Darki wrote:Since I do bot, I guess I'm not too worried by bot ethics, but anyways, there are some "rules" I'd follow to myself when I bot, not only because it feels for me "right", but because that's how I like to do.

For example, my "favorite" way of botting is to use a slave. That's the reason I'm always fooling arounf the Macro section, to develop different fuctions to enhance my slave priest to its maximun. I don't think this really hurts the game in any ways, because anybody can just make an slave account and have the priest near you healing/buffing you by switching clients, what I do is onnly to make it more comfortable.

I don't like to leave my bots somewhere levelling/hunting rarz, and it's not for any ethics or morals (lol): First, I don't like to leave my computer on when I'm not around or sleeping, because I can't sleep with it. Second, I don't want to be caught, and I'd prefer to watch out the bot working, and third, I don't trust my botting skills enough to think I could bot for a long time without being caught.

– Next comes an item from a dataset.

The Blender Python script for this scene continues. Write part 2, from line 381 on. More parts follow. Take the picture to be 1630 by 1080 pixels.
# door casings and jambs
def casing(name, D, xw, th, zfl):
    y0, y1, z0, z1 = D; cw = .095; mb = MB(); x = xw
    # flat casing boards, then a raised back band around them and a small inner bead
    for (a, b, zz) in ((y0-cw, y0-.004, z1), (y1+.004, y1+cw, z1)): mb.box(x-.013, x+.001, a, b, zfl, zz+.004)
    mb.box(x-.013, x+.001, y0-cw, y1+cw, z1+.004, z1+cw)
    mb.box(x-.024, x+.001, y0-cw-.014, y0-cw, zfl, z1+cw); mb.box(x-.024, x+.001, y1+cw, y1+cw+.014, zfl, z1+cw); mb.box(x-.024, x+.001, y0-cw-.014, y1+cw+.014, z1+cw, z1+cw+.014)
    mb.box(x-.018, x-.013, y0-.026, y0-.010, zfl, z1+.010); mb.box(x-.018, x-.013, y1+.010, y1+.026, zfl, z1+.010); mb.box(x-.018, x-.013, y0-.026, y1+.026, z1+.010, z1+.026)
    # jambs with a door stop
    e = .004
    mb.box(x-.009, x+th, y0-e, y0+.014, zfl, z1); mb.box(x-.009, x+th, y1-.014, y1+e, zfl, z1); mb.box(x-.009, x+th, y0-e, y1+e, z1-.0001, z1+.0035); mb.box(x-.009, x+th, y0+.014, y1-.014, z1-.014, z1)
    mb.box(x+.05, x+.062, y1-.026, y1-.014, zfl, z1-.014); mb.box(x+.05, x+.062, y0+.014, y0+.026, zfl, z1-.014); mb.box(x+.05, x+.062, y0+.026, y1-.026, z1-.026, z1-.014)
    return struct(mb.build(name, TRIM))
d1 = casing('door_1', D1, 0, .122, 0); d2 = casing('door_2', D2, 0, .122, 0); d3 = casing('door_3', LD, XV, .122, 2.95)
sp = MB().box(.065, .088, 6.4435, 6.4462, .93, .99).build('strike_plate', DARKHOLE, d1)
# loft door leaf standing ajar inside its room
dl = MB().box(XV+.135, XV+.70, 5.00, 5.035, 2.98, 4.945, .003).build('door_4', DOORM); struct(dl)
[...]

I don't really mind people botting, of course, since I aso do, but I HATE n00b botters. When you're used to, basically you're able to tell when a player is a bot just by watching it for 10 secs, and sometimes is just a *facepalm*. My goal is basically to bot as perfect as possible, to make my bot to be as human-like as possible. That's why I think my way of botting wouldn't hurt the game. I don't want an army of bots that were able to get me 50 mills per hour and a lot of rarz, but a single bot that does all I want perfecty enough. I don't bot because I wanna go the "easy mode", I bot because for me, botting, weitting macros and watch my bot to do the thingsI've programmed before, is enjoyable.